Human rights lawyer Pu Zhiqiang, detained in May after attending a gathering to mark the 25th anniversary of the June 4th 1989 crackdown and formally arrested in June on suspicion of causing disturbance and illegally obtaining personal information, may be facing additional charges that could yield up to a ten year prison sentence. Reuters’ Megha Rajagopalan and Sui-lee Wee report:
Prosecutors are considering adding charges of inciting ethnic hatred and discrimination and separatism, a more serious crime, said Pu’s lawyer, Mo Shaoping. He said he was less certain of the more serious separatism charge.
“That charge (of separatism) is extremely unusual,” Mo said.
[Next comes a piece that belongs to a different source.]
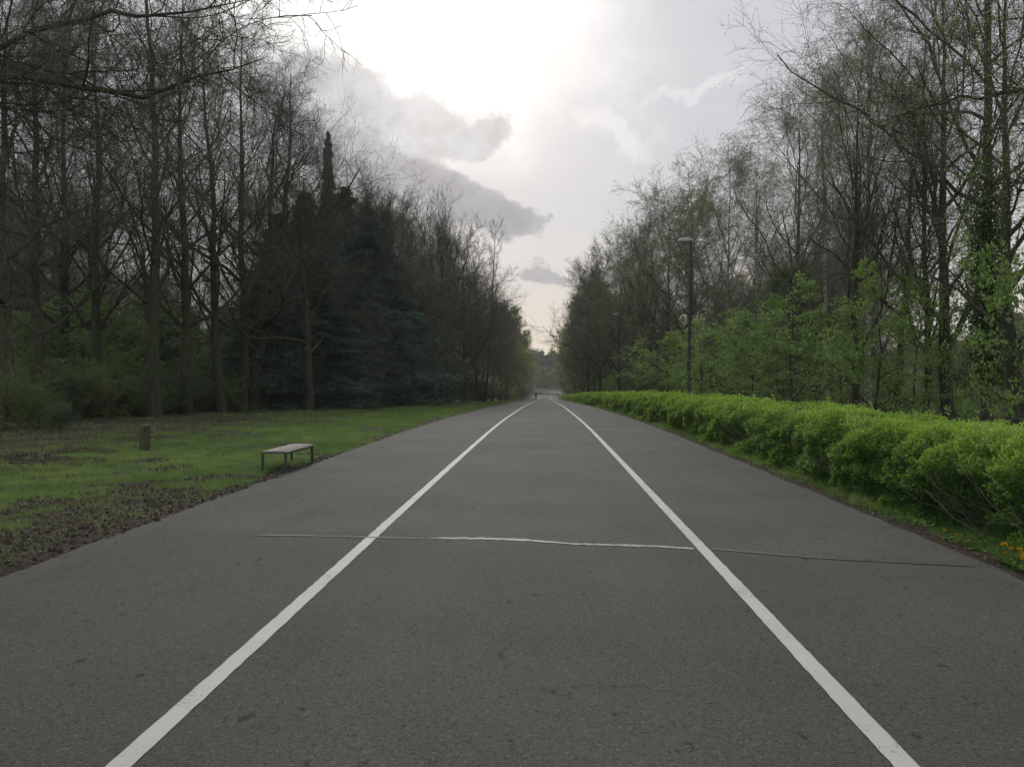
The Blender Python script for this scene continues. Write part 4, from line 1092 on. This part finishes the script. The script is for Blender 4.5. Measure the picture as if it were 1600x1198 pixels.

Mo said the charge of inciting ethnic hatred and discrimination stem from a blog post Pu wrote about a violent attack in the southwestern city of Kunming that killed 29 people in March. China blamed the attack on Islamist militants, sometimes referred to as East Turkestan separatists, who it says seek to split the country by seeking an independent state in the country’s far west region of Xinjiang.
“You (the party) just give me one line – extremely heavy casualties with too brutal consequences – but to say you bear no responsibility for Xinjiang separatists’ cruelty, I am not satisfied with that,” Pu wrote in his March 2 microblog post.
Inciting ethnic hatred or discrimination carries a prison sentence of up to three to ten years in serious cases.
Authorities have transferred Pu’s case to prosecutors who now have to decide how to proceed. […] [Source]
Rights lawyer Pu Zhiqiang could be imprisoned 10 years for writing these 4 lines criticizing govt policy in Xinjiang pic.twitter.com/aS4b8SQBAK
— Megha Rajagopalan (@meghara) November 20, 2014
As part of a broad crackdown on civil society, Beijing has been aggressively targeting human rights lawyers and activists. Several prominent international human rights groups penned a joint letter to Barack Obama ahead of his recent trip to China, urging him to publicly press China on its human rights record.
In response to a rise in violence in Xinjiang and greater China carried out by members of the Uighur ethnic minority, a “people’s war against terrorism” is being carried out in the region. Some point to increasingly oppressive policies in the region as a major source of unrest.